05 July 2007

UN Food Agencies Urge 'Green Revolution' in Africa

SWITZERLAND: July 5, 2007

GENEVA - United Nations food agencies on Wednesday called for global backing for a "Green Revolution" in Africa to help the continent build stable agricultural systems and rescue tens of millions of people from poverty.

The agencies -- the Food and Agricultural Organisation (FAO), the World Food Programme (WFP) and the International Fund for Agricultural Development (IFAD) -- said more aid should go to African farming to create economic growth and cut poverty.

"Today, we urge world leaders to walk with African farmers on that path," IFAD's Vice-President Kanayo Nwanze said.

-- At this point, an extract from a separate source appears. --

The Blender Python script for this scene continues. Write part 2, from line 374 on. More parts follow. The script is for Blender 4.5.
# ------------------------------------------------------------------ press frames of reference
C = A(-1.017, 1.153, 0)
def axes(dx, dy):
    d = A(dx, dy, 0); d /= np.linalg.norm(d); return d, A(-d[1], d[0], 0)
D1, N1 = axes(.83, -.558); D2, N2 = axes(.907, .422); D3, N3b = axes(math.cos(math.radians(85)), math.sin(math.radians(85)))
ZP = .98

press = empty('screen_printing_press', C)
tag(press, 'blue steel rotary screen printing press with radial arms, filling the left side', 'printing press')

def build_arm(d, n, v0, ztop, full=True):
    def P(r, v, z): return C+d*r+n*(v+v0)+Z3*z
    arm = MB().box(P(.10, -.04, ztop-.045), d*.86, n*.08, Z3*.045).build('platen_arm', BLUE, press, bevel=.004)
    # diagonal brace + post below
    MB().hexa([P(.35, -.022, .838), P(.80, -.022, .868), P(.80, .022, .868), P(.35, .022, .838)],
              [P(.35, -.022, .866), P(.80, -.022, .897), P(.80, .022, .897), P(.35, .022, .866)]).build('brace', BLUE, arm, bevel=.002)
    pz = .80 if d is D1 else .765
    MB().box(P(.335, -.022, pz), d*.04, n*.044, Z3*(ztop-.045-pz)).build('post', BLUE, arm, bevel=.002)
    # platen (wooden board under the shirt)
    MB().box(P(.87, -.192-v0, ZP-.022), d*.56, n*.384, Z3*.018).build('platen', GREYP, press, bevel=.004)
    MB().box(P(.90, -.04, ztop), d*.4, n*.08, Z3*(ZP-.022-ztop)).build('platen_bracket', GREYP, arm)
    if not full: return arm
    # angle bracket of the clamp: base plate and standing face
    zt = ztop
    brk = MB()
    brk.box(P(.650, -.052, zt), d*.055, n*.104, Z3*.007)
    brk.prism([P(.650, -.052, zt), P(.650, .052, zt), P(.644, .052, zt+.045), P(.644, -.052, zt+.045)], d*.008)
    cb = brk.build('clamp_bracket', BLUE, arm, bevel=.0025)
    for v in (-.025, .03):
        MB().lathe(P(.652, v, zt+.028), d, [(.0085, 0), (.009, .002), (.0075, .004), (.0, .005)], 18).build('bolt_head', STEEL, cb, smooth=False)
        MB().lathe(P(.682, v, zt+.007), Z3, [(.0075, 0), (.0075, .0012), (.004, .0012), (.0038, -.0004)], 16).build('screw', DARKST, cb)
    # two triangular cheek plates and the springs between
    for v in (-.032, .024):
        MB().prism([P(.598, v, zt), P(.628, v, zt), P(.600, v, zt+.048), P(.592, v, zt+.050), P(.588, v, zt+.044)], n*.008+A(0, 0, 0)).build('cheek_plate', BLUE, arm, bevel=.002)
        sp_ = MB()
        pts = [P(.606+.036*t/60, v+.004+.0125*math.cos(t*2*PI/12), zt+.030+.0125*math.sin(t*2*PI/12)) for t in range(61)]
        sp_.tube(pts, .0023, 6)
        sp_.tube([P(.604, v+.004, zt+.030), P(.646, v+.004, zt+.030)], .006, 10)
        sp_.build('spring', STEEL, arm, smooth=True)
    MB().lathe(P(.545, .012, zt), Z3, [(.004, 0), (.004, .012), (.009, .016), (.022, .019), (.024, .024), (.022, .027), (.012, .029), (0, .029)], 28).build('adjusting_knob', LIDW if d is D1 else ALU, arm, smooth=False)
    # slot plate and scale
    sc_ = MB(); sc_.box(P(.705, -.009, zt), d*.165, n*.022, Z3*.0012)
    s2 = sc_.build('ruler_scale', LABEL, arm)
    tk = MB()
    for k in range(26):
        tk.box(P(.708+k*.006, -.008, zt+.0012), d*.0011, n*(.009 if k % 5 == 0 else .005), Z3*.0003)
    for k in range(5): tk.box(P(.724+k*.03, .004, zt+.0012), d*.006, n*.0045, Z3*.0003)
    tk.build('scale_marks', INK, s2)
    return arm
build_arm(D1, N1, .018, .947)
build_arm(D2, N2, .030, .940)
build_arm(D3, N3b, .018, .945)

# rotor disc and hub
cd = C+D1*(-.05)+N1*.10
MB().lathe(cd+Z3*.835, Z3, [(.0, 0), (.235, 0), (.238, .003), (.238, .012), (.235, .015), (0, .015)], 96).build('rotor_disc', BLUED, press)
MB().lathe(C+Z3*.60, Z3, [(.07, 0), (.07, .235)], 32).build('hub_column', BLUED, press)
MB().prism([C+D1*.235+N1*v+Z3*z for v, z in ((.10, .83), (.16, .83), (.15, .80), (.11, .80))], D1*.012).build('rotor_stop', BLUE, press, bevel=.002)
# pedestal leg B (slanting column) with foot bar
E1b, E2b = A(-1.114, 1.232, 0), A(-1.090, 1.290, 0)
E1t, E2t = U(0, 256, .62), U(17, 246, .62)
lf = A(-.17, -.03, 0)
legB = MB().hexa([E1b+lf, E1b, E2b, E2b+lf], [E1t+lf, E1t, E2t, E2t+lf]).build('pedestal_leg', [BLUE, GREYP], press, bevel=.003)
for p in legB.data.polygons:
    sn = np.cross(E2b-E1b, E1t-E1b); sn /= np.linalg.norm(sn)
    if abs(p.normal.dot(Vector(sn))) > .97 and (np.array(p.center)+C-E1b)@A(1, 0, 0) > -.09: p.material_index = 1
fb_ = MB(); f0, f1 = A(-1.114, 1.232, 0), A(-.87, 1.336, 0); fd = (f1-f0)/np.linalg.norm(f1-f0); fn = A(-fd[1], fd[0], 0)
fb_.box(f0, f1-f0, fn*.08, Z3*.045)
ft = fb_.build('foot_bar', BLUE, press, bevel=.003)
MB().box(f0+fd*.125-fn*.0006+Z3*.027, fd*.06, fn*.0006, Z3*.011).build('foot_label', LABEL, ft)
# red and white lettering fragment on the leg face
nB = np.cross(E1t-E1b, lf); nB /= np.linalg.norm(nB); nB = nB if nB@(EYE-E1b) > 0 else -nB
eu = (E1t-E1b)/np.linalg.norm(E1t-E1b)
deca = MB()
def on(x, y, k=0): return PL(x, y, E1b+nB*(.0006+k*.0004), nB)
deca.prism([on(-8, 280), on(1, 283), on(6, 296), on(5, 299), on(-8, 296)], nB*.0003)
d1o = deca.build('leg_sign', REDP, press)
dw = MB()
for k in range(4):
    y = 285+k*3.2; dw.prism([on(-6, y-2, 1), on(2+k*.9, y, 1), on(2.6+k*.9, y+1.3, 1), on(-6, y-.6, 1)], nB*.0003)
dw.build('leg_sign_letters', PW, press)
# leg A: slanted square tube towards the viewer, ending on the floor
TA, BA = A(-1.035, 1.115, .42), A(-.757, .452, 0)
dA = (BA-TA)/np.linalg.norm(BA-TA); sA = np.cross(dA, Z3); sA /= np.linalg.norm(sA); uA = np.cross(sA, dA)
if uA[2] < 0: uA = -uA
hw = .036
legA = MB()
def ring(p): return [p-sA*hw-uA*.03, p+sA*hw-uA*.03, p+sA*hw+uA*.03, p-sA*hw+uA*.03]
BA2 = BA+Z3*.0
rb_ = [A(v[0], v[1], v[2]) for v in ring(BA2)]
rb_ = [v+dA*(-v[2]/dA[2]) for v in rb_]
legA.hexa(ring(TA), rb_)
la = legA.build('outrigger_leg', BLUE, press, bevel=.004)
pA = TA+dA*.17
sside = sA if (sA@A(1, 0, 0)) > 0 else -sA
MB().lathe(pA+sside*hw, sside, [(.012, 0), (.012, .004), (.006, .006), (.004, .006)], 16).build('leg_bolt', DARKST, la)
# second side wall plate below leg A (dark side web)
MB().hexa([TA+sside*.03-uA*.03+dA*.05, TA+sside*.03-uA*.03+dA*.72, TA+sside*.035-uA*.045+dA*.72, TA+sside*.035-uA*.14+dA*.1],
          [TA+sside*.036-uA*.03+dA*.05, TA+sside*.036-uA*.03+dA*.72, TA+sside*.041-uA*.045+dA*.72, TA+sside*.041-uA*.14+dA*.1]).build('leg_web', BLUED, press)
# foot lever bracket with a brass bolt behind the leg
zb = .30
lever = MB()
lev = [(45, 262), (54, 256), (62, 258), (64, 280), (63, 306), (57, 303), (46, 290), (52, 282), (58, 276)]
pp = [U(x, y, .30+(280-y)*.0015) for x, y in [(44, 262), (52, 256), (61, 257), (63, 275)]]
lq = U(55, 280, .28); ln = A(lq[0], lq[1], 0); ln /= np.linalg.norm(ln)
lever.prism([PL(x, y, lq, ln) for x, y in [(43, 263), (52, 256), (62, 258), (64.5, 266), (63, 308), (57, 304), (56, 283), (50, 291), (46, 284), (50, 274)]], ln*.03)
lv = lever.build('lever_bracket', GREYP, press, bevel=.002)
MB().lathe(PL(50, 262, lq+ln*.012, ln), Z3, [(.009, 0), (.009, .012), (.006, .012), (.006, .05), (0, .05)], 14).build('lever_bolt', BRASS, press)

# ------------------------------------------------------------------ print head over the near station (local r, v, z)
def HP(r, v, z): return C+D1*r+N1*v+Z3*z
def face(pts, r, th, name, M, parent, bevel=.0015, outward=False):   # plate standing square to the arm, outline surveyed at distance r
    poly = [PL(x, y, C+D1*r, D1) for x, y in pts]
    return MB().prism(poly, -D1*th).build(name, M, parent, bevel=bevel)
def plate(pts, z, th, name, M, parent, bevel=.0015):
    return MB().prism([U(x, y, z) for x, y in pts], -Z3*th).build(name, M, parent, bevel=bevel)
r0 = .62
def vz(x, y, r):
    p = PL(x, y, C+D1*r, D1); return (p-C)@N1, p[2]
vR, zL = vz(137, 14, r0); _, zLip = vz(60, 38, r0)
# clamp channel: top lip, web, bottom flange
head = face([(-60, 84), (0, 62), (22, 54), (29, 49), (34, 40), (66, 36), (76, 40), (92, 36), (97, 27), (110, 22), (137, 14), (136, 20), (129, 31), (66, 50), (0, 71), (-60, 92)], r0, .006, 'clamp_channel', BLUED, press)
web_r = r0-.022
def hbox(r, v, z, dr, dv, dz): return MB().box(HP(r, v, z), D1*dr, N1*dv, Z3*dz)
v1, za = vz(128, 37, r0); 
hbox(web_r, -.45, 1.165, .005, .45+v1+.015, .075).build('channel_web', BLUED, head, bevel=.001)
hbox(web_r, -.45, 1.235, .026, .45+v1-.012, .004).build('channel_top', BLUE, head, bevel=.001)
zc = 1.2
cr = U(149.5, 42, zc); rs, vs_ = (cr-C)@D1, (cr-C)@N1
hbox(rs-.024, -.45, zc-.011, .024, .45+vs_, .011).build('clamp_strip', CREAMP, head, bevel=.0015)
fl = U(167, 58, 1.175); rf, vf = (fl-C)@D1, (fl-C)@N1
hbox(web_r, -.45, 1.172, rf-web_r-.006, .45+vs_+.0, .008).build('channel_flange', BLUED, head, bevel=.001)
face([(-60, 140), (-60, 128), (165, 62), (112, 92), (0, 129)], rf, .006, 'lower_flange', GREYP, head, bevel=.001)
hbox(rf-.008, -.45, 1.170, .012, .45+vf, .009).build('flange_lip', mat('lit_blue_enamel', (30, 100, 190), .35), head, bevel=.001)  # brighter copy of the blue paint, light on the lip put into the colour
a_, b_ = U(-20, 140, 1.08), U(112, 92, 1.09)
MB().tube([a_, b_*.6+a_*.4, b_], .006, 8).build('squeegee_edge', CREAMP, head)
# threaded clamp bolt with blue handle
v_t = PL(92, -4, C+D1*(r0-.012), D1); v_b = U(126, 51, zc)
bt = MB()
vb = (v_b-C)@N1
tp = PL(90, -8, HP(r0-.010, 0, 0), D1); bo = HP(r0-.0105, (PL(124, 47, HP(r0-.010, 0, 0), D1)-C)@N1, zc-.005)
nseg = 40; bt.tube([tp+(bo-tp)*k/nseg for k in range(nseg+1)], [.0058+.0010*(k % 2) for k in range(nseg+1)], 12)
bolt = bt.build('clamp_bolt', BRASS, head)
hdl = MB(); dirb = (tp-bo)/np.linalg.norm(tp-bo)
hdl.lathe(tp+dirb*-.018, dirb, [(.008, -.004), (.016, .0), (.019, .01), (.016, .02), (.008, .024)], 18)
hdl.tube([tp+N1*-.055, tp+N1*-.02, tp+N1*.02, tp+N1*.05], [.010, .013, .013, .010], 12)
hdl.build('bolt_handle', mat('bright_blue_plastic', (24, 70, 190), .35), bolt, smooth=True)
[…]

The idea of a Green Revolution for Africa, inspired by a similarly named programme that helped many Asian countries, especially India, out of underdevelopment in the 1970s, has been championed by former UN Secretary-General Kofi Annan.

At a joint news conference in Geneva, the three UN agencies said the African version should not copy the Asian experience but be based on African realities, focusing on small-scale farming and help in empowering women.

Over the past 15 years, according to the FAO, the number of hungry people in Africa has increased by 45 million to a total of 220 million -- around a third of the continent's population and one quarter of the world's under-nourished people.

Yields of maize and other staple cereals in Africa remained at under 1.0 tonne per hectare, about half average yields in Asia and Latin America.

The UN agencies said the main causes of food insecurity were weak institutions, insufficient investment in agriculture by national governments and donor countries, a harsh environment made worse by climate change, corruption and mismanagement.

At a separate news conference, the UN adviser and US academic Jeffrey Sachs said Ghana, Tanzania, Madagascar and Malawi were among African countries which have benefited from good governance in past years, helping drive economic progress.

But Sachs, who is director of the Earth Institute at New York's Columbia University, said problems arose because many decision-makers in donor nations "don't know the quality of governance that is emerging in many African countries".

The IFAD's Nwanze said recent agricultural success in Africa had come when there was political support at the highest levels.

Although he did not mention Zimbabwean President Robert Mugabe by name, Nwanze said the continent would get nowhere if its leaders continued to blame wrongs in the colonial past for poverty instead of advancing needed reforms.